> **Recorded data**:

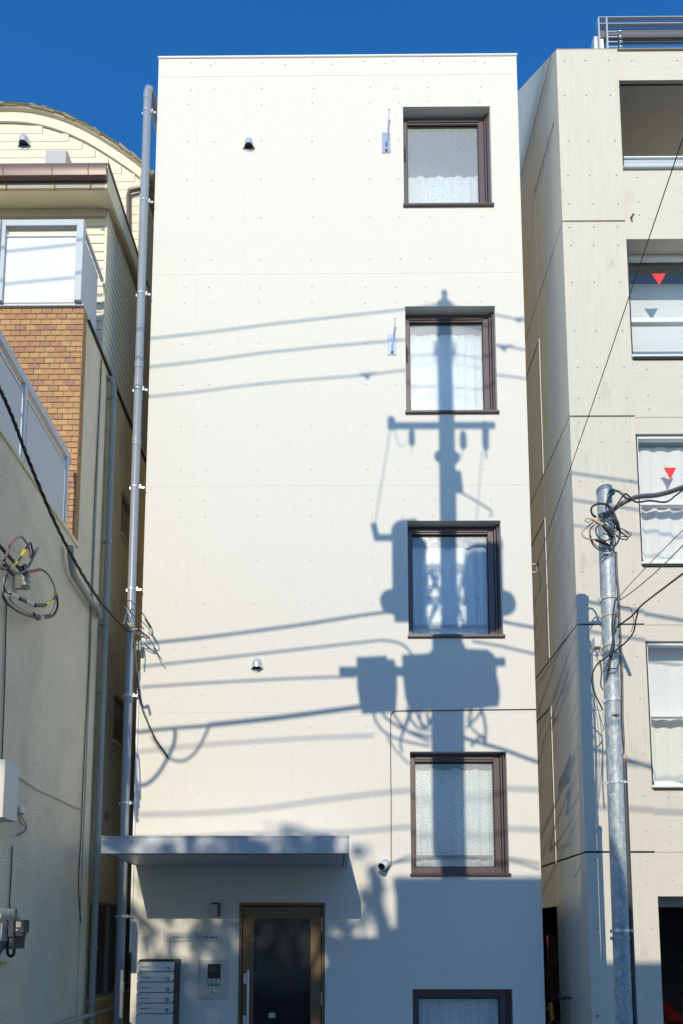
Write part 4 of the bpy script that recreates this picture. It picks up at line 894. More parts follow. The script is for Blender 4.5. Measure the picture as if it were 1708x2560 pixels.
mb = MB(); mb.box(xq(17), xq(21), -2.6, -2.5, zq(2352), zq(2309)); mb.box(LX+.03, xq(17)-.001, -2.6, -2.5, zq(2352), zq(2348)-.001); obj('window_frame', mb, 'old_pipe', t)
mb = MB(); mb.add([(LX+.03, -2.58, zq(2352.5)), (xq(20), -2.58, zq(2352.5)), (xq(12), -2.58, zq(2376)), (xq(4), -2.58, zq(2388)), (LX+.03, -2.58, zq(2388)), (LX+.03, -2.5, zq(2352.5)), (xq(20), -2.5, zq(2352.5)), (xq(12), -2.5, zq(2376)), (xq(4), -2.5, zq(2388)), (LX+.03, -2.5, zq(2388))], [(4, 3, 2, 1, 0), (5, 6, 7, 8, 9)]+[(k, (k+1) % 5, 5+(k+1) % 5, 5+k) for k in range(5)]); obj('lower_cover', mb, 'grey_cable', t)
mb = MB(); mb.tube([(xq(x), -2.45, zq(y)) for x, y in ((14, 2370), (16, 2385), (24, 2391), (31, 2384), (31, 2370))], .012, 8, smooth_pts=4); obj('meter_tail', mb, 'black', t, True)
mb = MB(); mb.tube([(xq(31.5), -2.45, zq(2272)), (xq(31.5), -2.45, zq(2300))], .010, 8); obj('conduit', mb, 'dark_grey', t)
mb = MB(); a = PX(3, 2402, LX+.0205); mb.box(LX+.0205, LX+.022, a.y, a.y+.1, a.z-.03, a.z+.0); obj('tag', mb, 'tan_tape', t)

# ------------------------------------------------------------------ curved-gable house behind
K = thing('curved_roof_house', 'cream house with an arched roof edge rising behind the brick house', 'house', (-5.2, 1, 0))
KY = .92
arcT = [(-8.0, 13.0), (-7.2, 13.45), (-6.4, 13.78), (-5.7, 14.02), (-5.03, 14.083), (-4.434, 14.024), (-3.83, 13.785), (-3.224, 13.382), (-2.893, 13.11), (-2.70, 12.93)]
arc = [Vector((x, 0, z-.0)) for x, z in arcT]; arcs = spline(arc, 6)
def topz(x, d=0):
    for i in range(len(arcs)-1):
        if arcs[i].x <= x <= arcs[i+1].x: t_ = (x-arcs[i].x)/(arcs[i+1].x-arcs[i].x+1e-9); return arcs[i].z*(1-t_)+arcs[i+1].z*t_-d
    return arcs[-1].z-d
mb = MB(); XK = -2.905
xs = [-7.9+(XK+7.9)*i/50 for i in range(51)]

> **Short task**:
Copy the data word for word. Pictures do not go in the copy.

> **Answer to the task**:
Write part 4 of the bpy script that recreates this picture. It picks up at line 894. More parts follow. The script is for Blender 4.5. Measure the picture as if it were 1708x2560 pixels.
mb = MB(); mb.box(xq(17), xq(21), -2.6, -2.5, zq(2352), zq(2309)); mb.box(LX+.03, xq(17)-.001, -2.6, -2.5, zq(2352), zq(2348)-.001); obj('window_frame', mb, 'old_pipe', t)
mb = MB(); mb.add([(LX+.03, -2.58, zq(2352.5)), (xq(20), -2.58, zq(2352.5)), (xq(12), -2.58, zq(2376)), (xq(4), -2.58, zq(2388)), (LX+.03, -2.58, zq(2388)), (LX+.03, -2.5, zq(2352.5)), (xq(20), -2.5, zq(2352.5)), (xq(12), -2.5, zq(2376)), (xq(4), -2.5, zq(2388)), (LX+.03, -2.5, zq(2388))], [(4, 3, 2, 1, 0), (5, 6, 7, 8, 9)]+[(k, (k+1) % 5, 5+(k+1) % 5, 5+k) for k in range(5)]); obj('lower_cover', mb, 'grey_cable', t)
mb = MB(); mb.tube([(xq(x), -2.45, zq(y)) for x, y in ((14, 2370), (16, 2385), (24, 2391), (31, 2384), (31, 2370))], .012, 8, smooth_pts=4); obj('meter_tail', mb, 'black', t, True)
mb = MB(); mb.tube([(xq(31.5), -2.45, zq(2272)), (xq(31.5), -2.45, zq(2300))], .010, 8); obj('conduit', mb, 'dark_grey', t)
mb = MB(); a = PX(3, 2402, LX+.0205); mb.box(LX+.0205, LX+.022, a.y, a.y+.1, a.z-.03, a.z+.0); obj('tag', mb, 'tan_tape', t)

# ------------------------------------------------------------------ curved-gable house behind
K = thing('curved_roof_house', 'cream house with an arched roof edge rising behind the brick house', 'house', (-5.2, 1, 0))
KY = .92
arcT = [(-8.0, 13.0), (-7.2, 13.45), (-6.4, 13.78), (-5.7, 14.02), (-5.03, 14.083), (-4.434, 14.024), (-3.83, 13.785), (-3.224, 13.382), (-2.893, 13.11), (-2.70, 12.93)]
arc = [Vector((x, 0, z-.0)) for x, z in arcT]; arcs = spline(arc, 6)
def topz(x, d=0):
    for i in range(len(arcs)-1):
        if arcs[i].x <= x <= arcs[i+1].x: t_ = (x-arcs[i].x)/(arcs[i+1].x-arcs[i].x+1e-9); return arcs[i].z*(1-t_)+arcs[i+1].z*t_-d
    return arcs[-1].z-d
mb = MB(); XK = -2.905
xs = [-7.9+(XK+7.9)*i/50 for i in range(51)]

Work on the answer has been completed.